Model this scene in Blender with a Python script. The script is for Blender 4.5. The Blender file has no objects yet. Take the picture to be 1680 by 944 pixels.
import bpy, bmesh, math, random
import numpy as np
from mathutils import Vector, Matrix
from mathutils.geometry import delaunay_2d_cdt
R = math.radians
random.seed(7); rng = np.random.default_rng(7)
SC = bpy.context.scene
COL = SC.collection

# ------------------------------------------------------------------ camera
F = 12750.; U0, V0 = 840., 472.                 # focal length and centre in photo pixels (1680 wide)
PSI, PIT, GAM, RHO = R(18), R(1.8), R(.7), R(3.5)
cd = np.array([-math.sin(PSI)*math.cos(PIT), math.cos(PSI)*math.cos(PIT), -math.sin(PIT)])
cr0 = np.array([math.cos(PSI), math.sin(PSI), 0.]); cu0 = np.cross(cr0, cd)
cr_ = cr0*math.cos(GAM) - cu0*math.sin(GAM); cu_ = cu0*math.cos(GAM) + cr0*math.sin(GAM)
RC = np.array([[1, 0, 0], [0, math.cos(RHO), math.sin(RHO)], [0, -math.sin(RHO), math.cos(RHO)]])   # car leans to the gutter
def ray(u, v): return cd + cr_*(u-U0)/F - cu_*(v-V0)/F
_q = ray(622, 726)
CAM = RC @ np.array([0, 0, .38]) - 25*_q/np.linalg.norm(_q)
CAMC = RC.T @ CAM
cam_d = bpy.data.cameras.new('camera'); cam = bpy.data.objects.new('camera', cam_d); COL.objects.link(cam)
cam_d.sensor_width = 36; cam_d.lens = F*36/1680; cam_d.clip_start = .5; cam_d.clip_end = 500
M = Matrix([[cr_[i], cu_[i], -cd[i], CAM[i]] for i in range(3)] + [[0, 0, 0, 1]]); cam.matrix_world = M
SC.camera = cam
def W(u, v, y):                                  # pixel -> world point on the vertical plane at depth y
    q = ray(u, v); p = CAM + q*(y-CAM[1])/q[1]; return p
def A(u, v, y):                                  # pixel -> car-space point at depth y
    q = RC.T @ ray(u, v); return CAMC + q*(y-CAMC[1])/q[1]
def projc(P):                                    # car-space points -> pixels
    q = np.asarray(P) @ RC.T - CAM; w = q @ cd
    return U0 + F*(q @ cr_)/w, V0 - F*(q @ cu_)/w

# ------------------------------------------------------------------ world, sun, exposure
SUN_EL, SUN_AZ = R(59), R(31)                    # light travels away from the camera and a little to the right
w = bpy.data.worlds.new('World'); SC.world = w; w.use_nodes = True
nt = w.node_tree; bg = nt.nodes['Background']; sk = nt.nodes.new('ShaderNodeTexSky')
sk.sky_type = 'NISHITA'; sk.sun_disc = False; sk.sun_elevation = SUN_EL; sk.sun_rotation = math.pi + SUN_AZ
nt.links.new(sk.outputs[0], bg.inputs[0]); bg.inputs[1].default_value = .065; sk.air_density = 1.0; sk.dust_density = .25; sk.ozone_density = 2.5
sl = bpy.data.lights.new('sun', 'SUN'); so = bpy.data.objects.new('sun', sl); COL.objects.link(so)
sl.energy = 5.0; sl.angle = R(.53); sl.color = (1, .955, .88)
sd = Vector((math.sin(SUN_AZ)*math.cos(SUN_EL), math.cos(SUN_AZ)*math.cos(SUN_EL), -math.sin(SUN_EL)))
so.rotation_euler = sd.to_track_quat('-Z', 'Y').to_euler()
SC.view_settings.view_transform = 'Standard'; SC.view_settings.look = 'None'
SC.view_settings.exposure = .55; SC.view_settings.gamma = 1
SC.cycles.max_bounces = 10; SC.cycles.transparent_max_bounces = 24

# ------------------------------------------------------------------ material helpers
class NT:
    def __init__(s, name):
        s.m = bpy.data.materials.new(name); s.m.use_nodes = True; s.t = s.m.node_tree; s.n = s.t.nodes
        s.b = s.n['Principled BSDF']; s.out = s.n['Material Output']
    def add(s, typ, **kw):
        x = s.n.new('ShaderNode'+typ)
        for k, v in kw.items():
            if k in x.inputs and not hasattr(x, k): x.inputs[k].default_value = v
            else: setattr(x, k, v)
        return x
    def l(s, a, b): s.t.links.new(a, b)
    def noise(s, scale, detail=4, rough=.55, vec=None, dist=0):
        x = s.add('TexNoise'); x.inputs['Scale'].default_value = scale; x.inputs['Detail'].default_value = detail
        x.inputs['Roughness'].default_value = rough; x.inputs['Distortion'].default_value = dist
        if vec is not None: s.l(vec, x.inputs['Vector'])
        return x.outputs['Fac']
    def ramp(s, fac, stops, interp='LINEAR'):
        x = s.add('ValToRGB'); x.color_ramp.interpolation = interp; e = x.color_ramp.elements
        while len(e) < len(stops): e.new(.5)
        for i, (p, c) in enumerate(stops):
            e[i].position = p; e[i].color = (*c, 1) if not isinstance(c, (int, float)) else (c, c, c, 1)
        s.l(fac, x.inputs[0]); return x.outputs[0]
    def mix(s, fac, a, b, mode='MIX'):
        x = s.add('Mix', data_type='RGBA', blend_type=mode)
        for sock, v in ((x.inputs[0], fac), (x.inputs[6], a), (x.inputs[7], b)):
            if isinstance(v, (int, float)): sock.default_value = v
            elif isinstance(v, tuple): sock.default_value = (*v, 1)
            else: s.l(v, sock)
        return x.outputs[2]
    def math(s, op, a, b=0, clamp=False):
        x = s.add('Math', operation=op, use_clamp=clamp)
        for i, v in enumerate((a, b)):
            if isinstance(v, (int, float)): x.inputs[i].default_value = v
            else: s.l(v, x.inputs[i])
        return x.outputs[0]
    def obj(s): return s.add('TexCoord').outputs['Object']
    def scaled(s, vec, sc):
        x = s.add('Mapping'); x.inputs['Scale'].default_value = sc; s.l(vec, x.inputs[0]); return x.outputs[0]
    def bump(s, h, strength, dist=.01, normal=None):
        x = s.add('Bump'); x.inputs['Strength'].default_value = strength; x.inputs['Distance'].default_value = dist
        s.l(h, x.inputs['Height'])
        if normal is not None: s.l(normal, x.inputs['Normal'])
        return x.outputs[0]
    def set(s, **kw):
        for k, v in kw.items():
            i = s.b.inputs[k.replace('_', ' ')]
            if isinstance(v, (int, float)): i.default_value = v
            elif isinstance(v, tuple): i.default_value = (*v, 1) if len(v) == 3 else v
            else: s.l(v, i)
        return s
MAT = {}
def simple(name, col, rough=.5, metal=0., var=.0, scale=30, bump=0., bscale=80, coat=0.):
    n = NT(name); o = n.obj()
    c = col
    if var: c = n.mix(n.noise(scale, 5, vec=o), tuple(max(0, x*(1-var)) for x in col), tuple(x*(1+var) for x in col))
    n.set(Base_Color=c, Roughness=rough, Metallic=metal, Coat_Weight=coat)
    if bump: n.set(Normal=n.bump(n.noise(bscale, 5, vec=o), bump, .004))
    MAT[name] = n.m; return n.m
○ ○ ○
● **EXERCISE DESCRIPTION**:
Reproduce exactly, please, only the lines from the start of the data above to the line that contains "COL = SC.collection", with both ends kept.

● **SOLUTION FOR THIS TASK**:
Model this scene in Blender with a Python script. The script is for Blender 4.5. The Blender file has no objects yet. Take the picture to be 1680 by 944 pixels.
import bpy, bmesh, math, random
import numpy as np
from mathutils import Vector, Matrix
from mathutils.geometry import delaunay_2d_cdt
R = math.radians
random.seed(7); rng = np.random.default_rng(7)
SC = bpy.context.scene
COL = SC.collection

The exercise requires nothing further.